• [THE TASK]:
Transcribe all of the material exactly, except for its pictures.

• [DATA EXCERPT]:
-=-=-

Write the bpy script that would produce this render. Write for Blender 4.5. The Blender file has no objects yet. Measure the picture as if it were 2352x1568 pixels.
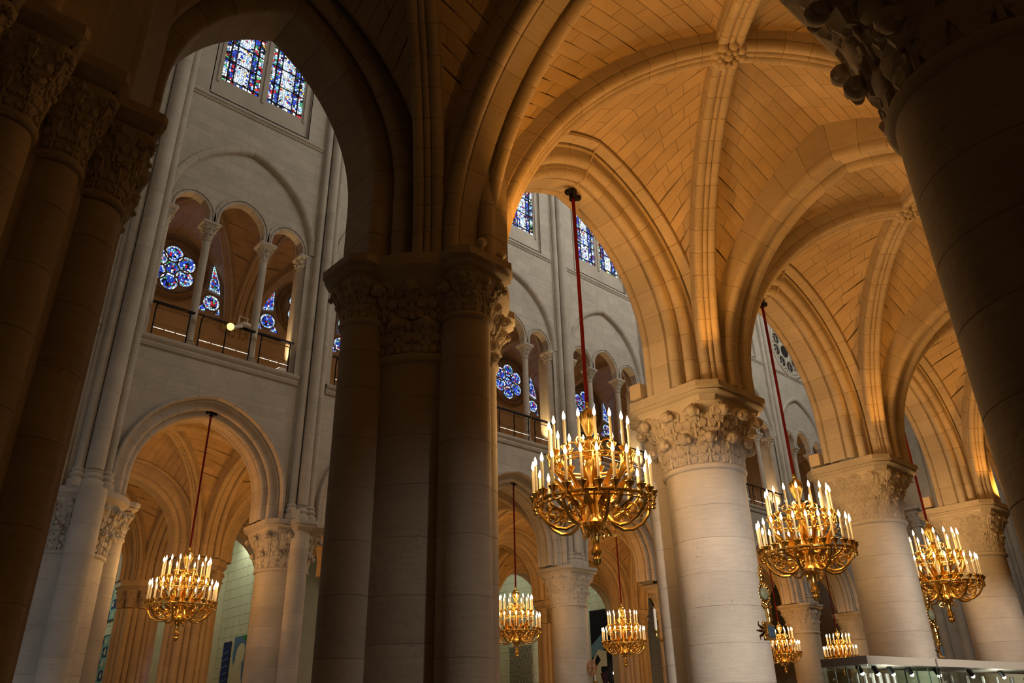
import bpy, math, random
from math import sin, cos, pi, sqrt, acos, radians
from mathutils import Vector, Matrix
random.seed(7)
SC = bpy.context.scene
COL = SC.collection
# ------------------------------------------------------------------ camera
F, PITCH, YAW, ROLL = 1801.3, .45996, .742918, -.0226756
fw = Vector((sin(YAW)*cos(PITCH), cos(YAW)*cos(PITCH), sin(PITCH)))
r0 = Vector((cos(YAW), -sin(YAW), 0)); u0 = r0.cross(fw)
rt = cos(ROLL)*r0 + sin(ROLL)*u0; up = -sin(ROLL)*r0 + cos(ROLL)*u0
cam = bpy.data.cameras.new('camera'); co = bpy.data.objects.new('camera', cam); COL.objects.link(co)
cam.sensor_width = 36; cam.sensor_fit = 'HORIZONTAL'; cam.lens = F/2352*36; cam.clip_start = .05; cam.clip_end = 300
M = Matrix((rt, up, -fw)).transposed().to_4x4(); M.translation = Vector((0, 0, 1.6)); co.matrix_world = M
SC.camera = co
SC.view_settings.view_transform = 'Standard'; SC.view_settings.look = 'None'
SC.view_settings.exposure = 0; SC.view_settings.gamma = 1; SC.view_settings.use_curve_mapping = False
SC.cycles.max_bounces = 14; SC.cycles.diffuse_bounces = 4; SC.cycles.glossy_bounces = 3; SC.cycles.transmission_bounces = 12; SC.cycles.transparent_max_bounces = 12
SC.cycles.sample_clamp_indirect = 4; SC.cycles.caustics_reflective = False; SC.cycles.caustics_refractive = False
# ------------------------------------------------------------------ world and lights
W = bpy.data.worlds.new('world'); SC.world = W; W.use_nodes = True
W.node_tree.nodes['Background'].inputs[0].default_value = (.55, .62, .75, 1); W.node_tree.nodes['Background'].inputs[1].default_value = .012
def lamp(name, kind, loc, energy, color, size=.1, size_y=None, aim=None, spot=150, blend=.7, spread=None):
    L = bpy.data.lights.new(name, kind); L.energy = energy; L.color = color
    if kind == 'AREA':
        L.size = size
        if size_y: L.shape = 'RECTANGLE'; L.size_y = size_y
        if spread: L.spread = radians(spread)
    else: L.shadow_soft_size = size
    if kind == 'SPOT': L.spot_size = radians(spot); L.spot_blend = blend
    o = bpy.data.objects.new(name, L); COL.objects.link(o); o.location = loc
    if aim is not None: o.rotation_euler = Vector(aim).to_track_quat('-Z', 'Y').to_euler()
    return o
DAY = (1, .95, .86); ORANGE = (1, .37, .045); WARM = (1, .54, .18)
lamp('nave_daylight', 'AREA', (32, 9.4, 27), 2000, DAY, 34, 7, (0, 1, -.3))
lamp('nave_daylight', 'AREA', (4, 9.4, 27), 185, DAY, 16, 7, (0, 1, -.3))
lamp('nave_daylight_west', 'AREA', (-4, 15.5, 3.2), 55, (.8, .9, 1), 7, 5, (1, .3, -.05), spread=110)
lamp('added_column_spot', 'SPOT', (4.6, -3.5, 2.4), 5000, (1, .91, .82), .25, aim=(6.7, 11, .3), spot=31, blend=.8)  # unseen spots, added to brighten the near columns one by one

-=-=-

• [WRITTEN SOLUTION]:
Write the bpy script that would produce this render. Write for Blender 4.5. The Blender file has no objects yet. Measure the picture as if it were 2352x1568 pixels.
import bpy, math, random
from math import sin, cos, pi, sqrt, acos, radians
from mathutils import Vector, Matrix
random.seed(7)
SC = bpy.context.scene
COL = SC.collection
# ------------------------------------------------------------------ camera
F, PITCH, YAW, ROLL = 1801.3, .45996, .742918, -.0226756
fw = Vector((sin(YAW)*cos(PITCH), cos(YAW)*cos(PITCH), sin(PITCH)))
r0 = Vector((cos(YAW), -sin(YAW), 0)); u0 = r0.cross(fw)
rt = cos(ROLL)*r0 + sin(ROLL)*u0; up = -sin(ROLL)*r0 + cos(ROLL)*u0
cam = bpy.data.cameras.new('camera'); co = bpy.data.objects.new('camera', cam); COL.objects.link(co)
cam.sensor_width = 36; cam.sensor_fit = 'HORIZONTAL'; cam.lens = F/2352*36; cam.clip_start = .05; cam.clip_end = 300
M = Matrix((rt, up, -fw)).transposed().to_4x4(); M.translation = Vector((0, 0, 1.6)); co.matrix_world = M
SC.camera = co
SC.view_settings.view_transform = 'Standard'; SC.view_settings.look = 'None'
SC.view_settings.exposure = 0; SC.view_settings.gamma = 1; SC.view_settings.use_curve_mapping = False
SC.cycles.max_bounces = 14; SC.cycles.diffuse_bounces = 4; SC.cycles.glossy_bounces = 3; SC.cycles.transmission_bounces = 12; SC.cycles.transparent_max_bounces = 12
SC.cycles.sample_clamp_indirect = 4; SC.cycles.caustics_reflective = False; SC.cycles.caustics_refractive = False
# ------------------------------------------------------------------ world and lights
W = bpy.data.worlds.new('world'); SC.world = W; W.use_nodes = True
W.node_tree.nodes['Background'].inputs[0].default_value = (.55, .62, .75, 1); W.node_tree.nodes['Background'].inputs[1].default_value = .012
def lamp(name, kind, loc, energy, color, size=.1, size_y=None, aim=None, spot=150, blend=.7, spread=None):
    L = bpy.data.lights.new(name, kind); L.energy = energy; L.color = color
    if kind == 'AREA':
        L.size = size
        if size_y: L.shape = 'RECTANGLE'; L.size_y = size_y
        if spread: L.spread = radians(spread)
    else: L.shadow_soft_size = size
    if kind == 'SPOT': L.spot_size = radians(spot); L.spot_blend = blend
    o = bpy.data.objects.new(name, L); COL.objects.link(o); o.location = loc
    if aim is not None: o.rotation_euler = Vector(aim).to_track_quat('-Z', 'Y').to_euler()
    return o
DAY = (1, .95, .86); ORANGE = (1, .37, .045); WARM = (1, .54, .18)
lamp('nave_daylight', 'AREA', (32, 9.4, 27), 2000, DAY, 34, 7, (0, 1, -.3))
lamp('nave_daylight', 'AREA', (4, 9.4, 27), 185, DAY, 16, 7, (0, 1, -.3))
lamp('nave_daylight_west', 'AREA', (-4, 15.5, 3.2), 55, (.8, .9, 1), 7, 5, (1, .3, -.05), spread=110)
lamp('added_column_spot', 'SPOT', (4.6, -3.5, 2.4), 5000, (1, .91, .82), .25, aim=(6.7, 11, .3), spot=31, blend=.8)  # unseen spots, added to brighten the near columns one by one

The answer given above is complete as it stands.